Well, perhaps not. For a start, programme-makers across the BBC are fearful that the quality of their programmes and services are already at risk – and will become more so as DQF (Delivering Quality First – the BBC's post-licence-fee-cuts programme) begins to bite. And were that to happen, the BBC's trump card in the face of political decision-makers of unreliable motivation – the huge affection audiences have for it – is put at risk too.

Meanwhile, there are strong indications that in spite of all the internal soul-searching, years of cost-cutting and very real pressure on frontline services significant pools of rank inefficiency remain virtually untouched and – more worrying still – apparently untouchable. In spite of the fact that since 2009 the BBC has reduced the number of those defined as "senior management" from 640 to 485, two recent reports suggest that over-management at the BBC remains a serious problem.

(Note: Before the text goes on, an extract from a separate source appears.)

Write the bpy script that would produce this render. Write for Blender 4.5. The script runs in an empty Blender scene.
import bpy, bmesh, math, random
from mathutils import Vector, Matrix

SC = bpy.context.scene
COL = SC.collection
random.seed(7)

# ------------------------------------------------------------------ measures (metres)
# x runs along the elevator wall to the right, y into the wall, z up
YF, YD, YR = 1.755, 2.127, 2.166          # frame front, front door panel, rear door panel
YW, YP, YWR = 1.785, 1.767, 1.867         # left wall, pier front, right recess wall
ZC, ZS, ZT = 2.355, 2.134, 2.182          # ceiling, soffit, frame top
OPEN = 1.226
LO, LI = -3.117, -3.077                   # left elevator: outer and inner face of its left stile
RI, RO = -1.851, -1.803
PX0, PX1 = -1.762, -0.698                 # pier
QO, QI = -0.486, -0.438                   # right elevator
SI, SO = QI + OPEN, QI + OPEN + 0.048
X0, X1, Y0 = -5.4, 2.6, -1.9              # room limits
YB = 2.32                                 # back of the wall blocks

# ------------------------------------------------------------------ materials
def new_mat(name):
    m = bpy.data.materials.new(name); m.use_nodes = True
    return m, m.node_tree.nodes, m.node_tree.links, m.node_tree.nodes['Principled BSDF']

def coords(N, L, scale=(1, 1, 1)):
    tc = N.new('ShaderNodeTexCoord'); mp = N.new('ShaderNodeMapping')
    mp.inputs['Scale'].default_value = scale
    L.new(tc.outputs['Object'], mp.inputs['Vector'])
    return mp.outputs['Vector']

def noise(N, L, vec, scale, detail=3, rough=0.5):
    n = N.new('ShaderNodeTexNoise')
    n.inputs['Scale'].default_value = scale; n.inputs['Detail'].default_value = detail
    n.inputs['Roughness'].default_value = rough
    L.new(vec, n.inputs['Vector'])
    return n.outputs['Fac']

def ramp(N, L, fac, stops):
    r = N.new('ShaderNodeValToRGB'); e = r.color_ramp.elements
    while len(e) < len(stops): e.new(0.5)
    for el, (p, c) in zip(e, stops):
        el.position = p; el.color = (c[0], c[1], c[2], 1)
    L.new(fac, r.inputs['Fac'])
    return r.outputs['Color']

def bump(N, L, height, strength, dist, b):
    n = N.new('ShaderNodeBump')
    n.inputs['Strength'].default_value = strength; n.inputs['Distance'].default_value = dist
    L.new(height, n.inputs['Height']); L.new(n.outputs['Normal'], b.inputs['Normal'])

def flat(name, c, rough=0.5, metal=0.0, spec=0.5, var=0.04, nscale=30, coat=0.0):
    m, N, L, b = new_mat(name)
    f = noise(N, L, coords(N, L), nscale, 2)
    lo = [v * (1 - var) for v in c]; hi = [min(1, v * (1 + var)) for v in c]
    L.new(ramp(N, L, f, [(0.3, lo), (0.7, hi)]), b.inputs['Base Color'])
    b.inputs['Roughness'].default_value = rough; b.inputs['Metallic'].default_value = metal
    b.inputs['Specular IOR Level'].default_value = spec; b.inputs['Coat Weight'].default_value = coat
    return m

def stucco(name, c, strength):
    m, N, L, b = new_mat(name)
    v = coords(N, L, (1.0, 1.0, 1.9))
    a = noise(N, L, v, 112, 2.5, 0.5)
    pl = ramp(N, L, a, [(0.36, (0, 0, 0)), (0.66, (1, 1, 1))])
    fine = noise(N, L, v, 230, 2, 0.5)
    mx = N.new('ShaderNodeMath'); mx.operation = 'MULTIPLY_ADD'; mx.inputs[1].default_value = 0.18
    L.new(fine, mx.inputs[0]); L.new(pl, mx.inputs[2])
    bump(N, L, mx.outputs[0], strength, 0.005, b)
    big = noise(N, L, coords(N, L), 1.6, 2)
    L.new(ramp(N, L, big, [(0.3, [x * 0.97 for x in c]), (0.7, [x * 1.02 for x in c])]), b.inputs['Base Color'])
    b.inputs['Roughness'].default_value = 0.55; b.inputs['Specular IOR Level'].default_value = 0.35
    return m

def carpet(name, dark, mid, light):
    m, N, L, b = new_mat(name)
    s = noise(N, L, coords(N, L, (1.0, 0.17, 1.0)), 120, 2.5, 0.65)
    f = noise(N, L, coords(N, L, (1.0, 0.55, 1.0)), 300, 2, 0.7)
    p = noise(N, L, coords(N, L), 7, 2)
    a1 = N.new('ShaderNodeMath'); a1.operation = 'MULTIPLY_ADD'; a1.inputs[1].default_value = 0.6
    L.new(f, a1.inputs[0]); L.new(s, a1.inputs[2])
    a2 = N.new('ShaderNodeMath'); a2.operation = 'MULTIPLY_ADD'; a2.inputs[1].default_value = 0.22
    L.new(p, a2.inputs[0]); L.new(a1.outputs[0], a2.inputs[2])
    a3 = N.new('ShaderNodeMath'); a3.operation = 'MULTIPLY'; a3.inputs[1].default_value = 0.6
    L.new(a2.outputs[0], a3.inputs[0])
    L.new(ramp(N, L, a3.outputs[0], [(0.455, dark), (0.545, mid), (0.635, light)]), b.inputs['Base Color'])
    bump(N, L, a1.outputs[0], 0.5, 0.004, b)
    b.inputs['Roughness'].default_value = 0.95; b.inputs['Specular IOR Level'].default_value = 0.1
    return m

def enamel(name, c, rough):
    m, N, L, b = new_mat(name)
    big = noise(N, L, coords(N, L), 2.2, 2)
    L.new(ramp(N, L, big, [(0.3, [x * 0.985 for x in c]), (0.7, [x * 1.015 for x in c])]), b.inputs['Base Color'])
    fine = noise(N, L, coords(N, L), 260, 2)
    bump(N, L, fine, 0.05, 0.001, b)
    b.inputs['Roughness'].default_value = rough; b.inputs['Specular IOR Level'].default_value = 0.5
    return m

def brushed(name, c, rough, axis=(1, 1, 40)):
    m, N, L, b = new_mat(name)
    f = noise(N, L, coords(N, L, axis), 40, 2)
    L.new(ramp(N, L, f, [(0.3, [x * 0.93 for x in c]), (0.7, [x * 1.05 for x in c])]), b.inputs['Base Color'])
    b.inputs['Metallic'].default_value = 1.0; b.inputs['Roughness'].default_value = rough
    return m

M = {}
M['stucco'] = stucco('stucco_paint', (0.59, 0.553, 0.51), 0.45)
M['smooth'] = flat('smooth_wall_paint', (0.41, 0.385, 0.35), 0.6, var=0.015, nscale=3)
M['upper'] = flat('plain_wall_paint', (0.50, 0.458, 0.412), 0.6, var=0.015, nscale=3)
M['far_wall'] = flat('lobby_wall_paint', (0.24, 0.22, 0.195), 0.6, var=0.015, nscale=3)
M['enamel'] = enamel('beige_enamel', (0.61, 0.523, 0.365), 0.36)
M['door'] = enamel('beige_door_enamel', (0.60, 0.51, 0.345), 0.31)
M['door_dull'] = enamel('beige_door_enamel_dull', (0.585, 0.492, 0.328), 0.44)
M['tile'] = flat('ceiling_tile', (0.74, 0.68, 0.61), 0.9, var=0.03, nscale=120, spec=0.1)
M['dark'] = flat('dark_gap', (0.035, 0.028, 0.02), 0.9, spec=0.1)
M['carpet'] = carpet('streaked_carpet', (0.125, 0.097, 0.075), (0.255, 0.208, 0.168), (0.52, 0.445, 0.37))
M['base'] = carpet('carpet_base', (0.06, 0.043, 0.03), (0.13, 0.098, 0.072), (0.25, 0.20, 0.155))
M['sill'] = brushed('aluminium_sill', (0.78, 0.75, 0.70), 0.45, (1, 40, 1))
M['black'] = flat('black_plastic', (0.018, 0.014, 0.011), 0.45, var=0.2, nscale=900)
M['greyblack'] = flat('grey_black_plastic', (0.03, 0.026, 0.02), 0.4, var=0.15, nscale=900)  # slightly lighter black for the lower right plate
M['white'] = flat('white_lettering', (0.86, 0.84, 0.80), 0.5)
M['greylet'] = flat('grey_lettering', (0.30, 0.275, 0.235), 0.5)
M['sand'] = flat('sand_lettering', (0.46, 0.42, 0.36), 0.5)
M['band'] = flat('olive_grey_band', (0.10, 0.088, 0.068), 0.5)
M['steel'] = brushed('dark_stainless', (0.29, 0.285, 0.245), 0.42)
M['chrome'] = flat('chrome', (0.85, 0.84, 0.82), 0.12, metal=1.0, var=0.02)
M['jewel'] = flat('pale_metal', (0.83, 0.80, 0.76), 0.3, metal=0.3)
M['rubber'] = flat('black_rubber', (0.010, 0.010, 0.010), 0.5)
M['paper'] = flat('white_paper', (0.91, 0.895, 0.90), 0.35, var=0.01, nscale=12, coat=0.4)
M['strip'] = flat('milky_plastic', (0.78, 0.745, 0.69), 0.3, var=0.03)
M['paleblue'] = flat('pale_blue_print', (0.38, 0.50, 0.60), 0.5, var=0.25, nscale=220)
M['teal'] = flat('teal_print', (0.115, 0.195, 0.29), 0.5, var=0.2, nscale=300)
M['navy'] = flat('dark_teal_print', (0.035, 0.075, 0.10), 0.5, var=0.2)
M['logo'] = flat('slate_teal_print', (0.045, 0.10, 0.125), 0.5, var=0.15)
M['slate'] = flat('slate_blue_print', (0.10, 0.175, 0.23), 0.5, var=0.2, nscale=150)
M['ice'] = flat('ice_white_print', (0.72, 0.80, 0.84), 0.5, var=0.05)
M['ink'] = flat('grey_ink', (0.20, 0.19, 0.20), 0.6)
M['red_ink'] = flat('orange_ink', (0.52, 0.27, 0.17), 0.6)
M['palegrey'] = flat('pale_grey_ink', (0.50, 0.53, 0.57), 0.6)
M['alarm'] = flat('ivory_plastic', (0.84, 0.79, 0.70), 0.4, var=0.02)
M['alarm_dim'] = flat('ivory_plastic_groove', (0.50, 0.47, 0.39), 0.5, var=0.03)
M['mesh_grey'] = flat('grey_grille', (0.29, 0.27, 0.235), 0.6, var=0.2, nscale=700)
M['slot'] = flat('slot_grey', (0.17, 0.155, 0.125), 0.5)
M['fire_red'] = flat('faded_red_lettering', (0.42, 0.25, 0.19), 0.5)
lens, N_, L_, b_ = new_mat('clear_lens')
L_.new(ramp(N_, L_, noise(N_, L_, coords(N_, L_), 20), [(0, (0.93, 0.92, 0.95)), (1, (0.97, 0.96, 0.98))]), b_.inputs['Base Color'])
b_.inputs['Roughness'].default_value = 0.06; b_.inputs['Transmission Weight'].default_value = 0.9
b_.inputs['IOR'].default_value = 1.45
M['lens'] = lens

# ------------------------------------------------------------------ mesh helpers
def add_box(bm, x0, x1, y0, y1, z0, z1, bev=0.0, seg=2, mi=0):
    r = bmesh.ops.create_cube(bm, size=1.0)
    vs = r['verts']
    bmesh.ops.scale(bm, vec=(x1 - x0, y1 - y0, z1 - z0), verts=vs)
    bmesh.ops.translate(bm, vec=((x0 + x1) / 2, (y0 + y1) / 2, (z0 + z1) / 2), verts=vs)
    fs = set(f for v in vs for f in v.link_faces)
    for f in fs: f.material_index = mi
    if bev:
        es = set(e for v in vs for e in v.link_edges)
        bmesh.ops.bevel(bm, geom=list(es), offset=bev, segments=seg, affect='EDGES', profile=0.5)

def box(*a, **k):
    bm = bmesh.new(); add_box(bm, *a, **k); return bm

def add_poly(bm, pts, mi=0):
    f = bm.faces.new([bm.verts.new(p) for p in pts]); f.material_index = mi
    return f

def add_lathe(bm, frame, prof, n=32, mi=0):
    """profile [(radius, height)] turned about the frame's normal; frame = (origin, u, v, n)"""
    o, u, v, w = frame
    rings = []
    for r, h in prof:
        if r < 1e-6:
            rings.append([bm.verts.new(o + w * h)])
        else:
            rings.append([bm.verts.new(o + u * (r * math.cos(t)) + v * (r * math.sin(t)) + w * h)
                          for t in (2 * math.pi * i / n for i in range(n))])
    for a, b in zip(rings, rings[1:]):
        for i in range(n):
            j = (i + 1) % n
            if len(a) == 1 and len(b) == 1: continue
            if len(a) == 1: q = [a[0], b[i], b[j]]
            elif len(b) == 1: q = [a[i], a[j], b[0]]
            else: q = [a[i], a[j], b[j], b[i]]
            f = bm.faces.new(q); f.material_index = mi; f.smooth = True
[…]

John Myers, Guardian Media Group's former head of radio, wrote those reports – one last year into the operation of Radios 1 and 2, and the other into BBC Local Radio, published the other week. They make for remarkably similar reading. Outstandingly committed and talented staff are delivering great programmes much beloved of audiences but over-management and a lack of transparency about costs are endemic.

That it took an outsider to see this is not so surprising – the BBC is far from alone in finding it hard to see its own shortcomings clearly. More of an issue is the BBC's apparent unwillingness to deal with it once Myers had pointed it out. Very significant cost savings appear within reach – in the case of local radio enough to avoid most of the service cuts proposed by the BBC management under DQF – but resistance to the radical delayering Myers suggested in both cases has been fierce. In any event, resistance to change appears alive and well, at least in some areas.But the real danger must be that without a more radical vision to drive change the BBC will end up, by default, managing decline.

The last time the BBC was radically re-engineered was by John Birt. He found a BBC that appeared inefficient, more than a little out of touch, with no strategy for the multichannel future – let alone the internet – and with very few political friends. In came Producer Choice – which allowed producers to choose between in-house and external crews, editors and facilities. This had the effect of significantly reducing the cost to licence-payers of the BBC's historic, but increasingly inefficient, resource base. A new commissioning system was introduced based on internal competition that for the first time gave channel controllers the whip hand over producers in terms of what got made – without which they would have become increasingly uncompetitive. And then there were the seemingly endless efficiency drives. He took money off traditional services to fund a 24-hour news channel and the BBC's advance on to the internet, and got rid of 8,000 staff in the process.

Needless to say, very little of this was popular with, or seen as necessary by, many long-serving staff. Without it, however, it is questionable whether the BBC would exist in anything like its present capable and competitive form, or indeed would have retained the huge affection of audiences for the programmes and services it delivers.

So the question is, as the BBC considers who to appoint as its next DG and with an eye on charter review and a new licence fee settlement in 2016/17, is it steady as she goes with DQF – with the attendant risk of merely managing decline – or something much more radical? And if the latter, along with eliminating structural over-management, what might that involve?

In Birt's day, it was the BBC's in-house resources that were cut in favour of external suppliers. Might Mark Thompson's successor have to consider something similar with in-house production? There is now, after all, a thriving and successful independent sector which, given its growing global success, might look like a better bet in terms of the positive economic benefits flowing from the licence fee the BBC so likes to talk up.

In any event, if the BBC's purpose is to deliver outstanding content to licence-payers wherever and whenever they want it – which increasingly is what they expect in the digital age – public and politicians are going to need convincing that everything it does is devoted to, and strictly necessary to achieve, that end. And whoever it is, this is most unlikely to be plain sailing for the next DG.